Чехов, Врубель, Шаляпин, Горький, Левитан, Серов!.. Как эти люди дружили, как
помогали друг другу, как спорили и мирились, – когда я читаю про этот характер
отношений между русскими художниками, я часто спрашиваю себя: куда все это
делось? Почему мы так больше не общаемся, разбредясь по партийным кучкам,
объединяясь и дружа «против кого-то»? Наверно, все-таки советский период нанес
какой-то урон той естественности, безыскусности и чистоте, которая пронизывала
русскую жизнь до революции. Впрочем, может быть, это лишь моя очередная
иллюзия… Но я хотел снять именно об этом и, конечно, о судьбе великого
композитора, ведь жизнь Рахманинова была длинной – он видел и революцию, и эмиграцию,
и зарождение фашизма, и Отечественную войну…
Рахманинов
для меня – это один из гениев, перед которым я преклоняюсь. И он, наряду с
Антоном Павловичем Чеховым, – мой духовный ментор. Что касается финансирования,
то мне кажется, большой фильм не обязательно должен иметь большой бюджет.

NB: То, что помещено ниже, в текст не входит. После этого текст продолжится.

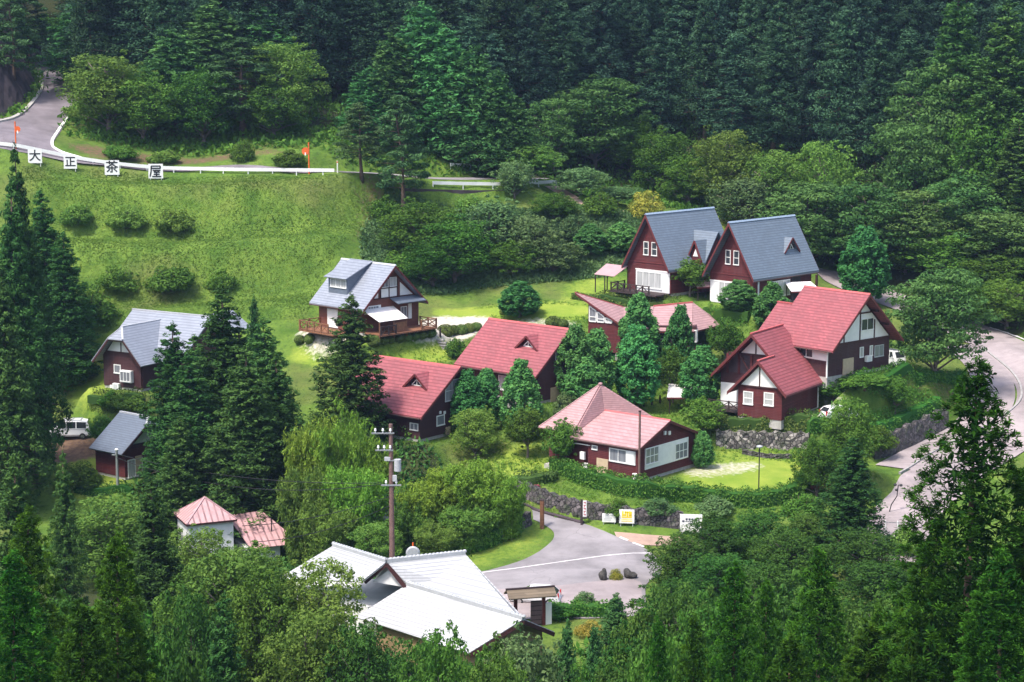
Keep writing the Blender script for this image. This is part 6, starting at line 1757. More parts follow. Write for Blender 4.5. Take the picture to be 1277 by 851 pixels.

Эпическое в кино – это не количество статистов, лошадей или танков, эпика
находится внутри героя. Когда король Лир стоит один и взывает к небесам, бросая
им вызов, это может потрясать больше, чем 10.000 всадников, которых теперь с
легкостью рисуют с помощью компьютерной графики. Убежден, что хороший фильм
можно снять даже на айфон. Талант режиссера, на мой взгляд, заключается в его
способности не только любить своих героев, но и заразить этой любовью людей,
которые пришли в темный зал с улицы.
Меня пугает
диктатура политкорректности
–
Существующие диктатуры вас не пугают?
– По правде говоря, меня пугает одна диктатура, которая существует в Западной
Европе. Это диктатура политической корректности. Согласитесь со мной, Россия –
одна из самых свободных стран мира в этом отношении.
Тут вслух
можно произносить такое, из-за чего на Западе вас могут лишить работы. Сегодня
произносить некоторые научные истины в Европе и США стало так же опасно, как
Джордано Бруно и Галилею в Средние века. Я даже написал статью «Новая
диктатура», имея в виду диктатуру политической корректности на Западе. Вы
историю Уотсона знаете?
– Доктора?
– Действительно доктора. Есть такой Джеймс Уотсон, нобелевский лауреат, великий
американский генетик. Один из трех биологов, открывших структуру молекулы ДНК.
Он позволил себе в интервью «Санди таймс» всего лишь заметить, что
интеллектуальные способности белых и жителей Африки не равны. Он буквально
сказал следующее: «Вся наша национальная политика основана на том, что IQ
африканца такой же, как и у европейца, хотя все проверки говорят, что это не
так». Уотсона заставили извиниться, а год спустя он должен был официально
покинуть кафедру, которую возглавлял. Хотя сейчас он продолжает там появляться
и работать над генетикой психических заболеваний. В учебнике «Генетика
человека» американцев Фогеля и Мотульски приводятся данные: средний IQ
американских негров на 10–15 пунктов ниже IQ белых. Кстати, там же говорится,
что IQ евреев-ашкенази тоже примерно на 10–15 пунктов выше IQ белой популяции.
Другие
генетики – Хампердинг и Кочран – также опубликовали работу о том, что
евреи-ашкенази предрасположены к более высокому интеллекту: это следствие
генетических заболеваний, которые возникали в гетто, в замкнутых сообществах.
То есть ничего особенно лестного. Но даже это предположение вызвало взрыв: как
так, ведь люди равны! Ведь любое посягательство на постулат «равенства» –
расизм! И доказать, что наука никакой политкорректности не слушается, что для
нее есть только научная корректность, не может никто. Если кто-то говорит, что
самые выдающиеся бегуны в мире – это люди африканского происхождения, это
почему-то не оскорбляет белых, но если заметить, что среди африканцев нет ни
одного выдающегося скрипача, вы получите обвинения в расизме. В этом
распределении способностей и заключается гармония человечества. Мне кажется
приемлемым говорить о достижении братских отношений между разными культурами и
расами в семье народов, где есть старшие и младшие братья. Как в любой семье.
Хотя, впрочем, я впадаю в ересь. Вспомните, как у Пастернака «Нельзя не впасть
к концу, как в ересь, в немыслимую простоту». Давайте на этом закончим.